Always a beginner’s yoga
Beginner’s mind can keep our yoga practice (and life!) interesting and alive. Each pose is a new experience. Each breath is a new beginning. Each meeting is a new encounter. We take nothing for granted.
We stop living on default mode, on automatic pilot. We also stop moving in an unconscious manner, just cruising through a set sequence of poses that provides us with us sense of control over the body. Instead, our curiosity takes us deeper and deeper, to increasingly refined experiences.
Steps to cultivating Beginner’s mind
Here are four simple steps for developing this mindset in your yoga practice.
#1. Fresh approach
Cultivating beginner’s mind starts before you’ve even unrolled your yoga mat. How are you approaching your practice? Are you stuck in some sort of unconscious habitual pattern? Just plodding into a room, unrolling your mat and bashing out a sequence? Is yoga still your teacher or has it become something you DO each day? There’s a subtle distinction here.
Take some time to reflect on your practice, and consider how you can infuse it with a greater sense of the sacred. Maybe developing a ritual before you begin or doing 10 minutes of meditation beforehand to empty out will help freshen it up.
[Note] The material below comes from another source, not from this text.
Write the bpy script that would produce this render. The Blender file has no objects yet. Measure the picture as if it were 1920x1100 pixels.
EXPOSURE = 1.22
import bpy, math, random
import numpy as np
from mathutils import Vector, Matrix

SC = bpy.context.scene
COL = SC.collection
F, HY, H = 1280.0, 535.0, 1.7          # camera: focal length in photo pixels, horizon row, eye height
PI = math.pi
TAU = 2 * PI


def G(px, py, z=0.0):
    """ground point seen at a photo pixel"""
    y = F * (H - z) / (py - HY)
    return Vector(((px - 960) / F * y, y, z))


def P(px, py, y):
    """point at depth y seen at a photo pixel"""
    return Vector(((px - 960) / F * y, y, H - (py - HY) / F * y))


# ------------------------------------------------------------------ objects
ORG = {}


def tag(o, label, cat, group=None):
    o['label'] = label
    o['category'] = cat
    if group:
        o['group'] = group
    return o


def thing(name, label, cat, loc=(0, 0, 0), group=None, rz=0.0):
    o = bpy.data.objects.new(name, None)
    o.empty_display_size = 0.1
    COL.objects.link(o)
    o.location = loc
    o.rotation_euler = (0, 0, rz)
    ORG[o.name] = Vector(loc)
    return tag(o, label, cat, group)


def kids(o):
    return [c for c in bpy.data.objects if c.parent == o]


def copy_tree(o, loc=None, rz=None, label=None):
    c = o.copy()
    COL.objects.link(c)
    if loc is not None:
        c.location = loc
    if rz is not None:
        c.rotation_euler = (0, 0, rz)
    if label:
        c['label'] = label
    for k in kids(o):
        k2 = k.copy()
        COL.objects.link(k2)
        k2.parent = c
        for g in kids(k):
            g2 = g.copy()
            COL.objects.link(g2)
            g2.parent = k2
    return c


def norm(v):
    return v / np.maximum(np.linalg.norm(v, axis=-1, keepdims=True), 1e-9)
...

#2. Release the know-it-all
Let go of “knowing the pose” and dive into the direct experience of it, from moment to moment. This means our physical experience stops being predetermined. Instead, we are willing to not know, to NOT be an expert yogi who has seen it all before, but to instead open up to new possibilities. This doesn’t mean we toss away our learning; that would be foolish. It means we temporarily shelve it so we can be fully with our present moment experience.
#3. Accept the edginess
Accept feeling awkward and edgy when experiencing the unknown. We tend to hang on to our past patterns and frames of reference. It’s a coping mechanism we have developed to maintain a sense of equilibrium when learning something new or in an unfamiliar situation. We often react and dismiss: ‘This is not what I know, and it’s scary and unusual so I don’t like it!’. Before we can experience something fully, and enfold it into our being, we have to release our fear and resistance to it. Ironically, the way we do this is by jumping in the deep end, so to speak, and fully opening ourselves to it. Make space and allow yourself to experience the new!
#4. Back to basics
Continue returning to the basics, staying with the fluctuations of body and mind as they’re happening in each moment. Attend to what is, not what you think should be. One way to encourage this constant returning to basics, is by peppering your yoga practice with mini-meditations. These can last for one to three minutes. During each one, return to your breath, bodily and concrete sensations. Ask yourself, what your practice need at that moment?
The year of beginner’s mind
In the time between our first breath at birth and our last at death, we have an opportunity to stand on our two feet, with stability, grace and ease, and to settle into each moment with kindness and live our lives fully, with love and respect for everything and everyone around us.
Beginner’s mind is essential for this way of life. Without it, we largely see the world through our own projections and filters. Ultimately, in the worst case, this can lead to prejudice and hate. Something the world needs a lot less of.
This is why I’m making an intention to make 2018 the year of the beginner’s mind. Join me. Together, let’s cultivate this state of mind and discover a more spacious and inclusive way of being, open to new perspectives and possibilities for our lives. That’s where the magic happens!